We arrived at the small roadside settlement of San Geronimo at dusk, and even at this hour we could feel how ridiculously hot and humid it was going to be the following day, starting at the lowest altitude of the entire route, with a massive climb ahead. The hotel we stayed in for the night was baking like a sauna, but you couldn’t even open the windows in the rooms without letting in an entire ecosystem of bugs ready to eat you alive while you slept (I may have learned that the hard way).

An early start from here was crucial. The next day would feature a nearly 2000 m (~6500 ft) climb straight up. We didn’t want to burn all of our energy getting cooked alive on the lower slopes past morning, so we had our alarms set to wake up before the sun.

With an endless climb like this, it’s nice to have views that keep getting better the higher you go. Hillsides dotted with palm trees and layered mountains in the distance with clouds constantly drifting in and out, changing the scene moment by moment.

Both Joe and I were pretty well cooked by the top of the climb, but it’s amazing how fast you’ll get a boost of energy just from a short decent at the end of a long day. Especially when you know that a comedor (a small, family restaurant) is right around the corner in the village of Buenos Aires, chock-full of the Andes’ finest patacones and frijoles (fried plantain and beans).

It wasn’t long ago that this small town of Buenos Aires was deemed off-limits due to illegal mining in the area, which brought a wave of crime with it, but we’d heard that this had mostly been settled by the time we were passing through. However, the swaths of police around town relative to the population size lent a strange vibe even if the locals seemed friendly.
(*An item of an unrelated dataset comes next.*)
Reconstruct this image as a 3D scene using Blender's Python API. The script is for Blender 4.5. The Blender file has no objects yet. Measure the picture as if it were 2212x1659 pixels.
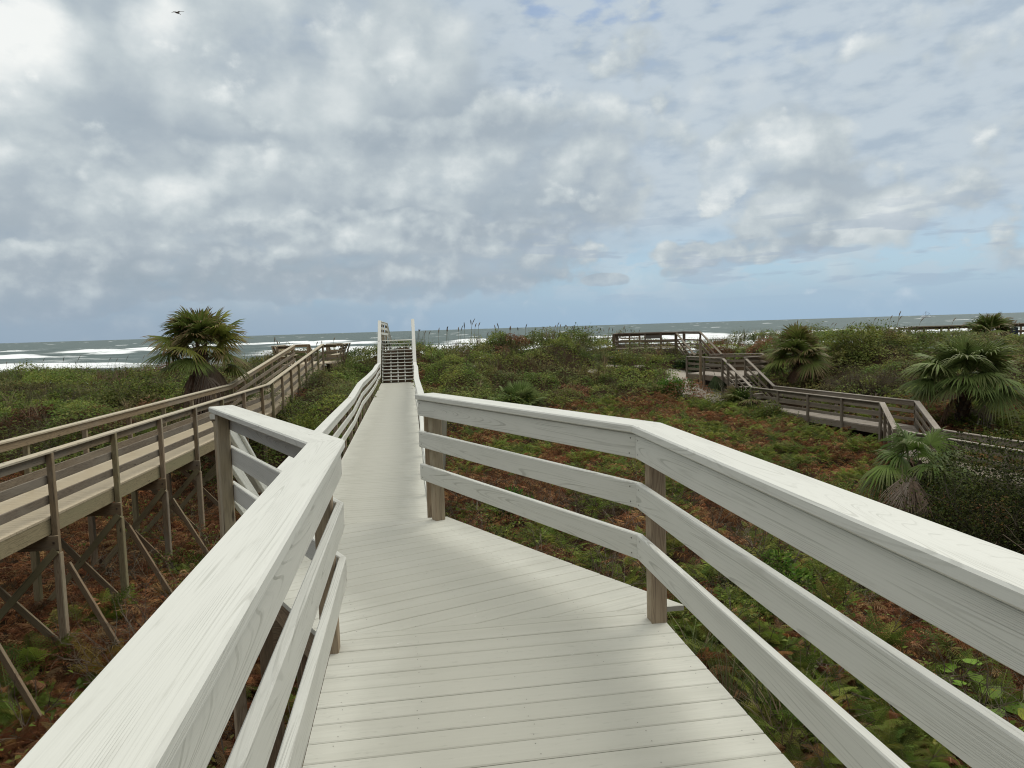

Past Buenos Aires, the climbing wasn’t finished. We still had a lengthy ascent into the high mountains in the Reserva Cotacachi Cayapas. Along the way, we stopped in one of the final settlements before the páramo zone looking for a spot to have lunch in the shade. That’s where we met Pedro, who struggled to hear much of what we were saying, but seemed to love chatting us up for the hour that we sat in the shade of his home, even though his dialect was difficult for us to totally understand.

Continuing up into the mountains, the settlements began to disappear and the landscape slowly shifted toward some of the Andean views that I’d grown familiar with, but haven’t been present much in the northern Andes of Colombia. Gone were the frailejones, replaced by stiff, golden tufts of grass and rugged mountain peaks, more similar to the Peruvian highlands I’m used to.

The road undulated along the fiercely windswept landscape as we started searching for a campsite, but soon we realized that the wind was just too strong to risk camping in such exposed terrain. In hopes of finding a spot that was more protected by the dense foliage of lower climes, we decided to push on and descend closer to civilization.

From here we still had a solid day left of riding before we’d reach a cluster of larger touristy towns along the route. This brought us through some more populated rural zones of the Ecuadorian countryside along with a classic section of the route, connecting a series of dirt tracks by riding through the water channels tucked into the hillside and eventually making our way to the tourist hub and famed textile market city of Otavalo.

The first week in Ecuador gave us a good sense of what we were in for along the rest of the route, with riding as challenging as you’ll find on the continent and just about every type of weather one could imagine. We were excited to dig deeper into the local culture and slowly make our way further into the iconic volcanic corridor.